» DATASET SECTION
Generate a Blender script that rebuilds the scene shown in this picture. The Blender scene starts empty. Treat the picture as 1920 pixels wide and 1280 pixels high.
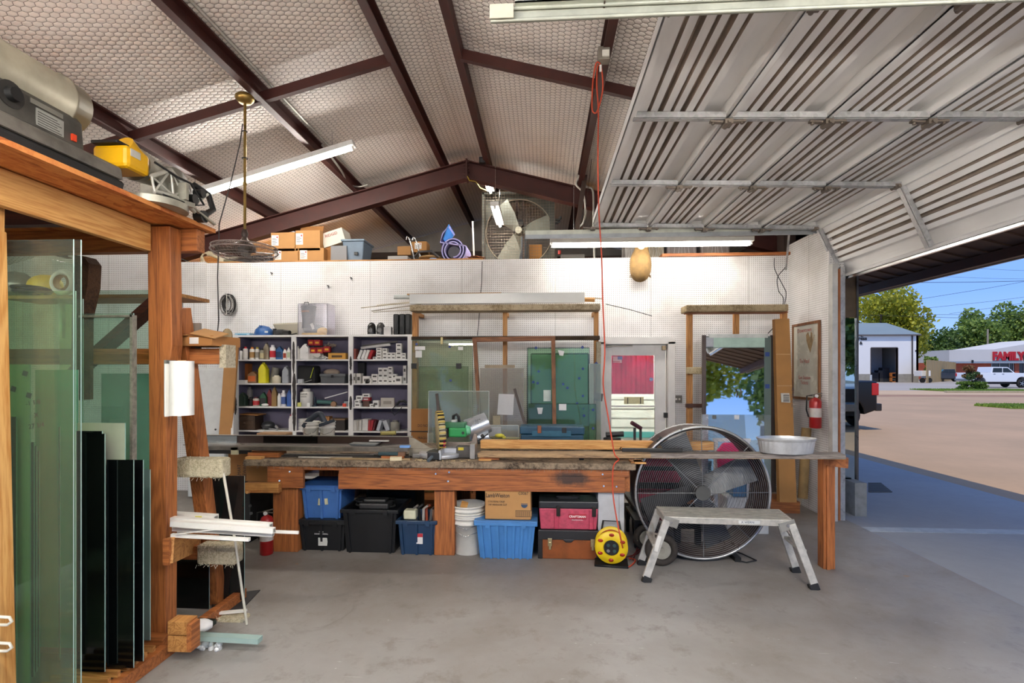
import bpy, math, random
from mathutils import Vector, Matrix, Euler
random.seed(7)
C = bpy.context.scene
col = C.collection
PI = math.pi
# ---------------------------------------------------------------- camera, sky, sun, exposure
F = 960.0; HZ = 696.0; VX = 1018.0; CH = 1.6
TH = math.atan((VX - 960) / F)
cd = bpy.data.cameras.new('camera'); cam = bpy.data.objects.new('camera', cd); col.objects.link(cam)
cd.lens = 18.0; cd.sensor_width = 36.0; cd.shift_y = (HZ - 640) / 1920; cd.clip_start = .05; cd.clip_end = 600
cam.location = (0, 0, CH); cam.rotation_euler = (PI / 2, 0, TH); C.camera = cam
w = bpy.data.worlds.new('sky'); C.world = w; w.use_nodes = True
nt = w.node_tree; nt.nodes.clear()
tc = nt.nodes.new('ShaderNodeTexCoord'); sp = nt.nodes.new('ShaderNodeSeparateXYZ'); rp = nt.nodes.new('ShaderNodeValToRGB')
bg = nt.nodes.new('ShaderNodeBackground'); wo = nt.nodes.new('ShaderNodeOutputWorld')
nt.links.new(tc.outputs['Generated'], sp.inputs[0]); nt.links.new(sp.outputs['Z'], rp.inputs[0])
nt.links.new(rp.outputs[0], bg.inputs[0]); nt.links.new(bg.outputs[0], wo.inputs[0])
r_ = rp.color_ramp; r_.elements[0].position = 0.0; r_.elements[0].color = (.42, .62, .98, 1)
r_.elements[1].position = .5; r_.elements[1].color = (.19, .33, .72, 1)
e_ = r_.elements.new(.12); e_.color = (.22, .42, .93, 1)
bg.inputs[1].default_value = .8
sl = bpy.data.lights.new('sun', 'SUN'); so = bpy.data.objects.new('sun', sl); col.objects.link(so)
sl.energy = 2.15; sl.color = (1, .9, .74); sl.angle = math.radians(.6)
so.rotation_euler = Vector((-.28, -.45, 1)).to_track_quat('Z', 'Y').to_euler()
TUBE = 88.0            # strength of every fluorescent tube
C.view_settings.view_transform = 'Standard'; C.view_settings.look = 'None'
C.view_settings.exposure = 0.68; C.view_settings.gamma = 1.0; C.view_settings.use_curve_mapping = False
C.cycles.max_bounces = 7; C.cycles.diffuse_bounces = 4; C.cycles.glossy_bounces = 4
C.cycles.transparent_max_bounces = 24; C.cycles.transmission_bounces = 4; C.cycles.caustics_reflective = False
C.cycles.sample_clamp_indirect = 6; C.cycles.use_denoising = True

def Q(u, v, Y):
    a = (u - 960) / F; t = Y / (math.cos(TH) + a * math.sin(TH))
    return Vector((t * (a * math.cos(TH) - math.sin(TH)), Y, CH + t * (HZ - v) / F))
def QX(u, Y): return Q(u, 0, Y).x
def QZ(v, Y, u=960): return Q(u, v, Y).z
def G(u, v, z=0):
    t = (CH - z) * F / (v - HZ); a = (u - 960) / F
    return Vector((t * (a * math.cos(TH) - math.sin(TH)), t * (math.cos(TH) + a * math.sin(TH)), z))
def UX(u, v, X):      # the point of the plane x = X seen at (u, v)
    a = (u - 960) / F; t = X / (a * math.cos(TH) - math.sin(TH))
    return Vector((X, t * (math.cos(TH) + a * math.sin(TH)), CH + t * (HZ - v) / F))

# ---------------------------------------------------------------- materials
def lin(h):
    h = h.lstrip('#'); o = []
    for i in (0, 2, 4):
        c = int(h[i:i + 2], 16) / 255; o.append(c / 12.92 if c <= .04045 else ((c + .055) / 1.055) ** 2.4)
    return (*o, 1)
MC = {}
class NT:
    def __init__(s, name):
        s.m = bpy.data.materials.new(name); s.m.use_nodes = True; s.t = s.m.node_tree
        s.b = s.t.nodes['Principled BSDF']; s.out = s.t.nodes['Material Output']
    def n(s, ty, **k):
        o = s.t.nodes.new('ShaderNode' + ty)
        for a, b in k.items(): setattr(o, a, b)
        return o
    def l(s, a, b): s.t.links.new(a, b)
    def val(s, x, sock):
        if hasattr(x, 'is_output'): s.l(x, sock)
        else: sock.default_value = x
    def math(s, op, a, b=0.0, c=0.0):
        o = s.n('Math', operation=op); s.val(a, o.inputs[0]); s.val(b, o.inputs[1]); s.val(c, o.inputs[2]); return o.outputs[0]
    def vm(s, op, a, b=(0, 0, 0), out=0):
        o = s.n('VectorMath', operation=op); s.val(a, o.inputs[0]); s.val(b, o.inputs[1]); return o.outputs[out]
    def co(s, scale=(1, 1, 1), rot=(0, 0, 0), loc=(0, 0, 0)):
        t = s.n('TexCoord'); m = s.n('Mapping'); s.l(t.outputs['Object'], m.inputs[0])
        m.inputs['Scale'].default_value = scale; m.inputs['Rotation'].default_value = rot; m.inputs['Location'].default_value = loc
        return m.outputs[0]
    def noise(s, vec, sc=5, det=3, ro=.55, dist=0):
        o = s.n('TexNoise'); s.l(vec, o.inputs['Vector']); o.inputs['Scale'].default_value = sc
        o.inputs['Detail'].default_value = det; o.inputs['Roughness'].default_value = ro; o.inputs['Distortion'].default_value = dist
        return o.outputs[0]
    def ramp(s, f, stops):
        o = s.n('ValToRGB'); s.l(f, o.inputs[0]); e = o.color_ramp.elements
        e[0].position, e[0].color = stops[0][0], stops[0][1]; e[1].position, e[1].color = stops[-1][0], stops[-1][1]
        for p, c in stops[1:-1]:
            q = e.new(p); q.color = c
        return o.outputs[0]
    def mix(s, f, a, b, mode='MIX'):
        o = s.n('Mix', data_type='RGBA', blend_type=mode); s.val(f, o.inputs[0]); s.val(a, o.inputs[6]); s.val(b, o.inputs[7]); return o.outputs[2]
    def bump(s, h, st=.3, d=.01):
        o = s.n('Bump'); s.l(h, o.inputs['Height']); o.inputs['Strength'].default_value = st; o.inputs['Distance'].default_value = d
        s.l(o.outputs[0], s.b.inputs['Normal'])
    def base(s, c, r=.5, m=0):
        s.val(c, s.b.inputs['Base Color']); s.val(r, s.b.inputs['Roughness']); s.b.inputs['Metallic'].default_value = m
def bw(x): return (x, x, x, 1)
def mul(c, k): return (c[0] * k, c[1] * k, c[2] * k, 1)
def P(h, r=.5, m=0.0, dirt=.25, sc=9):
    """paint / plastic / metal with a little unevenness and grime of its own"""
    k = (h, r, m, dirt, sc)
    if k in MC: return MC[k]
    t = NT('paint_' + h.strip('#')); c = lin(h)
    if dirt:
        nz = t.noise(t.co(), sc, 4, .6)
        t.base(t.ramp(nz, [(.3, mul(c, 1 - dirt)), (.62, c)]), t.math('MULTIPLY_ADD', nz, .25, r - .12), m)
        if dirt > .15: t.bump(nz, .12, .003)
    else: t.base(c, r, m)
    MC[k] = t.m; return t.m
def WOOD(a, b, ax='X', sc=1.0, r=.6):
    k = ('w', a, b, ax, sc, r)
    if k in MC: return MC[k]
    t = NT('wood_' + a.strip('#')); s = {'X': (.35, 6, 6), 'Y': (6, .35, 6), 'Z': (6, 6, .35)}[ax]
    v = t.co(tuple(q * sc for q in s)); n1 = t.noise(v, 2.2, 2, .5, .6)
    w_ = t.math('SINE', t.math('MULTIPLY', n1, 42)); n2 = t.noise(v, 22, 3, .6)
    f = t.math('MULTIPLY_ADD', w_, .14, t.math('MULTIPLY', n2, .9))
    c1 = t.ramp(f, [(.15, lin(b)), (.6, lin(a)), (.9, mul(lin(a), 1.12))])
    st = t.noise(t.co(), 2.3, 4, .65)
    t.base(t.mix(t.ramp(st, [(.25, bw(.55)), (.42, bw(0))]), c1, mul(lin(b), .45)), r); t.bump(f, .15, .002)
    MC[k] = t.m; return t.m
def FUZZ(a, b, sc=60):
    k = ('f', a, b, sc)
    if k in MC: return MC[k]
    t = NT('carpet_' + a.strip('#')); v = t.co(); n1 = t.noise(v, sc, 3, .8); n2 = t.noise(v, 5, 3, .6)
    f = t.math('ADD', t.math('MULTIPLY', n1, .6), t.math('MULTIPLY', n2, .5))
    t.base(t.ramp(f, [(.4, lin(b)), (.62, lin(a))]), .95); t.bump(n1, .9, .012)
    MC[k] = t.m; return t.m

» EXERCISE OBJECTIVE
Pick out every line holding the string "scene" and return it.

» RESPONSE TO THE EXERCISE
Generate a Blender script that rebuilds the scene shown in this picture. The Blender scene starts empty. Treat the picture as 1920 pixels wide and 1280 pixels high.
C = bpy.context.scene